# [Given information]
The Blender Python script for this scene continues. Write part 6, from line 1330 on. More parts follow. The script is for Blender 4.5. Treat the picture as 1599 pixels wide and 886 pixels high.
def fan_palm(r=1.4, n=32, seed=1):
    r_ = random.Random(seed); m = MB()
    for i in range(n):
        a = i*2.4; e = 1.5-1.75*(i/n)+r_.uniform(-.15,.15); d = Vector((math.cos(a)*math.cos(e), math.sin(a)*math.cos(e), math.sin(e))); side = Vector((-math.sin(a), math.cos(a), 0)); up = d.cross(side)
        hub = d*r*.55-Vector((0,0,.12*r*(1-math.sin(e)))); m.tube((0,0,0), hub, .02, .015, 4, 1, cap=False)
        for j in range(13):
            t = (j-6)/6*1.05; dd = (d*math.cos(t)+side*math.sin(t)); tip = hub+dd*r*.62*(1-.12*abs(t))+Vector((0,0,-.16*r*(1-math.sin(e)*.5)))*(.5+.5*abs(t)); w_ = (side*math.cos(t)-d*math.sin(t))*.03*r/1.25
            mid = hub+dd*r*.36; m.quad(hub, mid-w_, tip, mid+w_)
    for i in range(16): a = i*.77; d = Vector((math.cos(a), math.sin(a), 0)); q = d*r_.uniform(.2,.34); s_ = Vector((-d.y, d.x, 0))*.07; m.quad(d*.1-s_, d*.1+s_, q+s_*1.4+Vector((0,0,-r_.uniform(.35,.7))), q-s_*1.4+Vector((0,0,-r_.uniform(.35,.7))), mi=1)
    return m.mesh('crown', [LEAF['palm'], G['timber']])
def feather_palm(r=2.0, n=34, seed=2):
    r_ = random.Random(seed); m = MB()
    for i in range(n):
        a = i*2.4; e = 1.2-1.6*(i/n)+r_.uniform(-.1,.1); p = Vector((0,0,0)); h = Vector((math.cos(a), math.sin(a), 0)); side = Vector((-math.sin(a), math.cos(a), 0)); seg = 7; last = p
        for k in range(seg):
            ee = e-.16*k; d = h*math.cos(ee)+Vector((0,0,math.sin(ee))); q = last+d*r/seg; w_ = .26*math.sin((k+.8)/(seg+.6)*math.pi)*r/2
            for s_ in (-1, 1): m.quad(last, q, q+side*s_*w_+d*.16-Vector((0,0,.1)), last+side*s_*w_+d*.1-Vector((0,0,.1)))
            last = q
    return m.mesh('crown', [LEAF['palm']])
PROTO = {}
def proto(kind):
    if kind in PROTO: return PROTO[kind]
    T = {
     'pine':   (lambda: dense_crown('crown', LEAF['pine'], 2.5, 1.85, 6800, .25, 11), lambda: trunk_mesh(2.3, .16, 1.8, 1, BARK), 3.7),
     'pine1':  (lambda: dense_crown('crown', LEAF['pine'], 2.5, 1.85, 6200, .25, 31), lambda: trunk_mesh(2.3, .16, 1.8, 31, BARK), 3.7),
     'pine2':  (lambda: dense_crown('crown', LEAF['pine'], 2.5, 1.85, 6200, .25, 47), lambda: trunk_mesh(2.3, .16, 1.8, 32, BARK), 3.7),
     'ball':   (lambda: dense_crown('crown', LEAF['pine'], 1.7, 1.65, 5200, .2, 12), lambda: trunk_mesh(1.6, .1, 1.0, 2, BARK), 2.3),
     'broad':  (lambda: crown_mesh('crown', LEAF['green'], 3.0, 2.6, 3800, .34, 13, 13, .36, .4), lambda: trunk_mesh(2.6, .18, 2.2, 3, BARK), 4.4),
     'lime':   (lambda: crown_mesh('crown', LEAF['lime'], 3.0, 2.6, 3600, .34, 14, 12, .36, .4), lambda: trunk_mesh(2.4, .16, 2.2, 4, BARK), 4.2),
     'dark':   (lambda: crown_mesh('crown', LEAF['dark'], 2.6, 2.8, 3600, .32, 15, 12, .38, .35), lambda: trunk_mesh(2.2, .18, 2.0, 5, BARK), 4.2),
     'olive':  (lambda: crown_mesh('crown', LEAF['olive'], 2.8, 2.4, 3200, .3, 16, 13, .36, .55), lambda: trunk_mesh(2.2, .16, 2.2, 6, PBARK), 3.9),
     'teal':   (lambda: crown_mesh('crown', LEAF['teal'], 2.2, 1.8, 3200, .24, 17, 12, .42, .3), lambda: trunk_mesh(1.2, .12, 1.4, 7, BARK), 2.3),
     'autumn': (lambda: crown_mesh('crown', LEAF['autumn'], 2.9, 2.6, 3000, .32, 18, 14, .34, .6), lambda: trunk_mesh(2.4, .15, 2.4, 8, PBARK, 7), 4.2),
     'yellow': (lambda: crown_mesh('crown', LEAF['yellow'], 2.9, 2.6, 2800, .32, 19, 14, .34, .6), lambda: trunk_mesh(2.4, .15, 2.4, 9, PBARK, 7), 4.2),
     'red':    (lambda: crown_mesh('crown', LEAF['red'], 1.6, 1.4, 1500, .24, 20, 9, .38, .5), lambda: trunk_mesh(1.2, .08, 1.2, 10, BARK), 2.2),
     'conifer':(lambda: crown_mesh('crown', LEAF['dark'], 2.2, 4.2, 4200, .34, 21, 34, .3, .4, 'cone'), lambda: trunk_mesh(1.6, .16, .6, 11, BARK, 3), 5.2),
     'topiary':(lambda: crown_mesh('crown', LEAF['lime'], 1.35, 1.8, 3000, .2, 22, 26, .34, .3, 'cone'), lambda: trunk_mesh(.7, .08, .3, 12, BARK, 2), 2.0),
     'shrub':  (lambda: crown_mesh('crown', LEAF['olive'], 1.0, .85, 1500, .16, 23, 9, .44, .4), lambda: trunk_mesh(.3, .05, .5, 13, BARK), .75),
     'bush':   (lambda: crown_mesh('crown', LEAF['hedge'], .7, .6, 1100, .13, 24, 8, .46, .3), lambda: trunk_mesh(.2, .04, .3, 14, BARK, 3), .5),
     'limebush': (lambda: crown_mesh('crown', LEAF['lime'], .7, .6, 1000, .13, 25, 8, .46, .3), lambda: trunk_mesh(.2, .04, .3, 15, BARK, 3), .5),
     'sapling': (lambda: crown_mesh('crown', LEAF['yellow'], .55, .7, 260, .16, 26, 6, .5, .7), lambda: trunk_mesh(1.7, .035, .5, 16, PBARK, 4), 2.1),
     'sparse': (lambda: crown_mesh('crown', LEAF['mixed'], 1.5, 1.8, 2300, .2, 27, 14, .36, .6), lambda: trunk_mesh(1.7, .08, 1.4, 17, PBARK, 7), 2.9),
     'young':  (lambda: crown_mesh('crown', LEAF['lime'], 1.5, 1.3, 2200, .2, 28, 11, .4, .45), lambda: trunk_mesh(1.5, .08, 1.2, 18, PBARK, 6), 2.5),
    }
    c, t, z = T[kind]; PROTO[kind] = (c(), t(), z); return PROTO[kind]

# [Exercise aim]
Give back each line above precisely as it stands.

# [Result]
The Blender Python script for this scene continues. Write part 6, from line 1330 on. More parts follow. The script is for Blender 4.5. Treat the picture as 1599 pixels wide and 886 pixels high.
def fan_palm(r=1.4, n=32, seed=1):
    r_ = random.Random(seed); m = MB()
    for i in range(n):
        a = i*2.4; e = 1.5-1.75*(i/n)+r_.uniform(-.15,.15); d = Vector((math.cos(a)*math.cos(e), math.sin(a)*math.cos(e), math.sin(e))); side = Vector((-math.sin(a), math.cos(a), 0)); up = d.cross(side)
        hub = d*r*.55-Vector((0,0,.12*r*(1-math.sin(e)))); m.tube((0,0,0), hub, .02, .015, 4, 1, cap=False)
        for j in range(13):
            t = (j-6)/6*1.05; dd = (d*math.cos(t)+side*math.sin(t)); tip = hub+dd*r*.62*(1-.12*abs(t))+Vector((0,0,-.16*r*(1-math.sin(e)*.5)))*(.5+.5*abs(t)); w_ = (side*math.cos(t)-d*math.sin(t))*.03*r/1.25
            mid = hub+dd*r*.36; m.quad(hub, mid-w_, tip, mid+w_)
    for i in range(16): a = i*.77; d = Vector((math.cos(a), math.sin(a), 0)); q = d*r_.uniform(.2,.34); s_ = Vector((-d.y, d.x, 0))*.07; m.quad(d*.1-s_, d*.1+s_, q+s_*1.4+Vector((0,0,-r_.uniform(.35,.7))), q-s_*1.4+Vector((0,0,-r_.uniform(.35,.7))), mi=1)
    return m.mesh('crown', [LEAF['palm'], G['timber']])
def feather_palm(r=2.0, n=34, seed=2):
    r_ = random.Random(seed); m = MB()
    for i in range(n):
        a = i*2.4; e = 1.2-1.6*(i/n)+r_.uniform(-.1,.1); p = Vector((0,0,0)); h = Vector((math.cos(a), math.sin(a), 0)); side = Vector((-math.sin(a), math.cos(a), 0)); seg = 7; last = p
        for k in range(seg):
            ee = e-.16*k; d = h*math.cos(ee)+Vector((0,0,math.sin(ee))); q = last+d*r/seg; w_ = .26*math.sin((k+.8)/(seg+.6)*math.pi)*r/2
            for s_ in (-1, 1): m.quad(last, q, q+side*s_*w_+d*.16-Vector((0,0,.1)), last+side*s_*w_+d*.1-Vector((0,0,.1)))
            last = q
    return m.mesh('crown', [LEAF['palm']])
PROTO = {}
def proto(kind):
    if kind in PROTO: return PROTO[kind]
    T = {
     'pine':   (lambda: dense_crown('crown', LEAF['pine'], 2.5, 1.85, 6800, .25, 11), lambda: trunk_mesh(2.3, .16, 1.8, 1, BARK), 3.7),
     'pine1':  (lambda: dense_crown('crown', LEAF['pine'], 2.5, 1.85, 6200, .25, 31), lambda: trunk_mesh(2.3, .16, 1.8, 31, BARK), 3.7),
     'pine2':  (lambda: dense_crown('crown', LEAF['pine'], 2.5, 1.85, 6200, .25, 47), lambda: trunk_mesh(2.3, .16, 1.8, 32, BARK), 3.7),
     'ball':   (lambda: dense_crown('crown', LEAF['pine'], 1.7, 1.65, 5200, .2, 12), lambda: trunk_mesh(1.6, .1, 1.0, 2, BARK), 2.3),
     'broad':  (lambda: crown_mesh('crown', LEAF['green'], 3.0, 2.6, 3800, .34, 13, 13, .36, .4), lambda: trunk_mesh(2.6, .18, 2.2, 3, BARK), 4.4),
     'lime':   (lambda: crown_mesh('crown', LEAF['lime'], 3.0, 2.6, 3600, .34, 14, 12, .36, .4), lambda: trunk_mesh(2.4, .16, 2.2, 4, BARK), 4.2),
     'dark':   (lambda: crown_mesh('crown', LEAF['dark'], 2.6, 2.8, 3600, .32, 15, 12, .38, .35), lambda: trunk_mesh(2.2, .18, 2.0, 5, BARK), 4.2),
     'olive':  (lambda: crown_mesh('crown', LEAF['olive'], 2.8, 2.4, 3200, .3, 16, 13, .36, .55), lambda: trunk_mesh(2.2, .16, 2.2, 6, PBARK), 3.9),
     'teal':   (lambda: crown_mesh('crown', LEAF['teal'], 2.2, 1.8, 3200, .24, 17, 12, .42, .3), lambda: trunk_mesh(1.2, .12, 1.4, 7, BARK), 2.3),
     'autumn': (lambda: crown_mesh('crown', LEAF['autumn'], 2.9, 2.6, 3000, .32, 18, 14, .34, .6), lambda: trunk_mesh(2.4, .15, 2.4, 8, PBARK, 7), 4.2),
     'yellow': (lambda: crown_mesh('crown', LEAF['yellow'], 2.9, 2.6, 2800, .32, 19, 14, .34, .6), lambda: trunk_mesh(2.4, .15, 2.4, 9, PBARK, 7), 4.2),
     'red':    (lambda: crown_mesh('crown', LEAF['red'], 1.6, 1.4, 1500, .24, 20, 9, .38, .5), lambda: trunk_mesh(1.2, .08, 1.2, 10, BARK), 2.2),
     'conifer':(lambda: crown_mesh('crown', LEAF['dark'], 2.2, 4.2, 4200, .34, 21, 34, .3, .4, 'cone'), lambda: trunk_mesh(1.6, .16, .6, 11, BARK, 3), 5.2),
     'topiary':(lambda: crown_mesh('crown', LEAF['lime'], 1.35, 1.8, 3000, .2, 22, 26, .34, .3, 'cone'), lambda: trunk_mesh(.7, .08, .3, 12, BARK, 2), 2.0),
     'shrub':  (lambda: crown_mesh('crown', LEAF['olive'], 1.0, .85, 1500, .16, 23, 9, .44, .4), lambda: trunk_mesh(.3, .05, .5, 13, BARK), .75),
     'bush':   (lambda: crown_mesh('crown', LEAF['hedge'], .7, .6, 1100, .13, 24, 8, .46, .3), lambda: trunk_mesh(.2, .04, .3, 14, BARK, 3), .5),
     'limebush': (lambda: crown_mesh('crown', LEAF['lime'], .7, .6, 1000, .13, 25, 8, .46, .3), lambda: trunk_mesh(.2, .04, .3, 15, BARK, 3), .5),
     'sapling': (lambda: crown_mesh('crown', LEAF['yellow'], .55, .7, 260, .16, 26, 6, .5, .7), lambda: trunk_mesh(1.7, .035, .5, 16, PBARK, 4), 2.1),
     'sparse': (lambda: crown_mesh('crown', LEAF['mixed'], 1.5, 1.8, 2300, .2, 27, 14, .36, .6), lambda: trunk_mesh(1.7, .08, 1.4, 17, PBARK, 7), 2.9),
     'young':  (lambda: crown_mesh('crown', LEAF['lime'], 1.5, 1.3, 2200, .2, 28, 11, .4, .45), lambda: trunk_mesh(1.5, .08, 1.2, 18, PBARK, 6), 2.5),
    }
    c, t, z = T[kind]; PROTO[kind] = (c(), t(), z); return PROTO[kind]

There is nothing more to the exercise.